Impossible, donc, matériellement d'aller au bout de l'examen d'ici la fin de semaine. De fait, la droite et le centre dénoncent "l'obstruction" de la gauche. Aussi, pour éviter de finir avec un texte non voté, ses partisans dégainent une "motion de rejet préalable". Les Républicains, Renaissance et le Modem sont d'accord pour la voter et ainsi retoquer le texte. Ils comptent également sur les voix du RN pour mener à bien l'opération. Pour la gauche, cela risque donc de tourner au "tel est pris qui croyait prendre".

Ajoutant au baroque, c'est le député-rapporteur de ce texte, le LR Julien Dive, visant à "lever les contraintes à l'exercice du métier d'agriculteur" qui a lui-même déposé une motion de rejet, qu'il pourrait défendre à la tribune pour contourner le "mur d'amendements". Les députés favorables à l'essentiel de cette loi, soutenue par la ministre de l'Agriculture Annie Genevard (LR), se mobiliseront donc pour la rejeter.

Vers un retour dans l'Assemblée... sans débat

Reste donc la question clé : quel est l'intérêt d'une telle manœuvre ? Si la loi Duplomb est rejetée, elle ira directement en commission mixte paritaire. Cette réunion de sept députés et sept sénateurs - où la droite et le centre sont majoritaires - est chargée de finaliser la copie... qui reviendra ensuite à l'Assemblée nationale, mais uniquement pour un vote sans débat.

La version du texte adoptée au Sénat à l'initiative du sénateur LR Laurent Duplomb ne manque en effet pas de diviser les députés : à commencer par la réintroduction, à titre dérogatoire, de l'acétamipride, pesticide de la famille des néonicotinoïdes interdit en France depuis 2018. Ses effets chez l'humain font l'objet d'inquiétudes, même si ces risques restent incertains, par manque d'études d'ampleur. Autorisé ailleurs en Europe, il est notamment réclamé par les filières de betterave ou de noisette, qui estiment n'avoir aucune autre solution contre les ravageurs. A contrario, les apiculteurs mettent en garde contre "un tueur d'abeilles".

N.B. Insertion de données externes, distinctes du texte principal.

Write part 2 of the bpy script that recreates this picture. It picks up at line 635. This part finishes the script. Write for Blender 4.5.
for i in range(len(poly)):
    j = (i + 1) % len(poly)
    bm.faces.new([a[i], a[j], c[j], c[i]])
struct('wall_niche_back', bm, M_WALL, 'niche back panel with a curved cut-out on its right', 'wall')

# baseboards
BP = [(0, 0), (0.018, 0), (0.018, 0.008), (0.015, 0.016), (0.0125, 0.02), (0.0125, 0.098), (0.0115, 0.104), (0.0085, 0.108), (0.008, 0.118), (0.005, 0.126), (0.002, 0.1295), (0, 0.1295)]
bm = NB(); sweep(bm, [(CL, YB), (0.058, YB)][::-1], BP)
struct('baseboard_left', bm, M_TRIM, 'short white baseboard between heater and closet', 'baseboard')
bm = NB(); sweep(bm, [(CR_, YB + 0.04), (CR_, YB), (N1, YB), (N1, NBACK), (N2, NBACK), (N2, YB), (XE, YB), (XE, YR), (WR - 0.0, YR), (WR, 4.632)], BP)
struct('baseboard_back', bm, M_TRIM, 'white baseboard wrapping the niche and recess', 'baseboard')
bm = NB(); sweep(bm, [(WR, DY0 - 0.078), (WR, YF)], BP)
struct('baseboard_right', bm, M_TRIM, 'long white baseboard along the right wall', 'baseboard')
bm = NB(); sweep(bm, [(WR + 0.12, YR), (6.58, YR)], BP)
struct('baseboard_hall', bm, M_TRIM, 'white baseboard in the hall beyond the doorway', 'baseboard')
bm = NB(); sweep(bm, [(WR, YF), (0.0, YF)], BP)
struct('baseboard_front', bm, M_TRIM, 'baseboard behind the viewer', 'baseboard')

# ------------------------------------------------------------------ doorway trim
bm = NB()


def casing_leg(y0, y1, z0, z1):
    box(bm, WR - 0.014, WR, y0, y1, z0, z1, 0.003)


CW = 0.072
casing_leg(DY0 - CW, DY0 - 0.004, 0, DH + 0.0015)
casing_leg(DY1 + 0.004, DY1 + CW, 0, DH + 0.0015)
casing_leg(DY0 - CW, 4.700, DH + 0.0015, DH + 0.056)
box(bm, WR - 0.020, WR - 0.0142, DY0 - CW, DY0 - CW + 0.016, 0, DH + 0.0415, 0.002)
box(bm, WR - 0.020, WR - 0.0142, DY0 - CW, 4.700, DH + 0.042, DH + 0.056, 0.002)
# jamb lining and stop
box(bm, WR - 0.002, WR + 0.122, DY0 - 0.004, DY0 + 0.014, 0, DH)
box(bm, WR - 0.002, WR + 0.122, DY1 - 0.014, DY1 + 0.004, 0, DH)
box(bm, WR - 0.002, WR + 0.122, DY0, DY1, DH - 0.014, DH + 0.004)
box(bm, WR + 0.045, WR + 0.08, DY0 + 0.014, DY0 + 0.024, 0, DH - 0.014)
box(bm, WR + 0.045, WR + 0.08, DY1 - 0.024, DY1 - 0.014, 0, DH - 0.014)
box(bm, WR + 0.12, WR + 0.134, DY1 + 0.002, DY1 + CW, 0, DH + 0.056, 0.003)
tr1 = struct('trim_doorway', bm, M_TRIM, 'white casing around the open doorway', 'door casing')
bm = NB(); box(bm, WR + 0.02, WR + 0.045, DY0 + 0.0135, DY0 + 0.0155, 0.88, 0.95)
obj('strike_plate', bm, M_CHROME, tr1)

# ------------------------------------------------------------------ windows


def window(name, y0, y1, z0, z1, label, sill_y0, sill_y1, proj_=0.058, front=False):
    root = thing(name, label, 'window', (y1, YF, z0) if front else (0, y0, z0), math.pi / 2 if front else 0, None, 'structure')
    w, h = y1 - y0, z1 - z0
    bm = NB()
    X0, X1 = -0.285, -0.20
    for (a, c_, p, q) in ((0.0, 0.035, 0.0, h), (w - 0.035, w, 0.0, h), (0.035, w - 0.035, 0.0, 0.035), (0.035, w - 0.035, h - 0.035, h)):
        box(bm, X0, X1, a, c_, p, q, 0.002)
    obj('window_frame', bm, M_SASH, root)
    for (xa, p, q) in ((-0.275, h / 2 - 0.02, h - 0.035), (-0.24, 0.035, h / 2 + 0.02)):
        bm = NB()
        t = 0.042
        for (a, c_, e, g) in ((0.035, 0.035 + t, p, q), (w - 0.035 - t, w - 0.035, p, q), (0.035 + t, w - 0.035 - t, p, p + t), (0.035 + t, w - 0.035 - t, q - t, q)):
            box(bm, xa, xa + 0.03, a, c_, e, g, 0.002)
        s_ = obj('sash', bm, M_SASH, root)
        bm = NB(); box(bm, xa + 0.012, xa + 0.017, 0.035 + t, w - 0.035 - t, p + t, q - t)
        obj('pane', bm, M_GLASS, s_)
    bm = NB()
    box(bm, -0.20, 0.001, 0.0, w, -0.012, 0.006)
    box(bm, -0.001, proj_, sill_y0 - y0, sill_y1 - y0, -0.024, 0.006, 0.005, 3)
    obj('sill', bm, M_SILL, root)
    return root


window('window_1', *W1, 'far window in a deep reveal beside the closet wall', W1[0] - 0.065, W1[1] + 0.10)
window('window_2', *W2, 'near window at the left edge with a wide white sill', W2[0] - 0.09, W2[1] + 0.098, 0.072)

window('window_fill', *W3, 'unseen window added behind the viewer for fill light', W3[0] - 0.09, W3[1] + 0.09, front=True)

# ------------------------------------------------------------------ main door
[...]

Ce "tour de passe-passe passe", comme l'assurent déjà certains députés, est d'ailleurs plutôt bien vu par les agriculteurs. Le président de la FNSEA Arnaud Rousseau a ainsi appelé "les parlementaires qui [les] soutiennent à voter cette motion de rejet" au micro de franceinfo. "Ce qui intéresse les agriculteurs que je représente, c'est qu'au terme de ce débat, on puisse avoir un texte qui soit rapidement efficace", a-t-il rappelé, tout en regrettant "qu'il n'y ait pas de débat". Enfin, le gouvernement lui-même aussi voit cette tactique d'un bon œil : il ne veut surtout pas raviver la colère agriculteurs, qui ont déjà ressorti les tracteurs.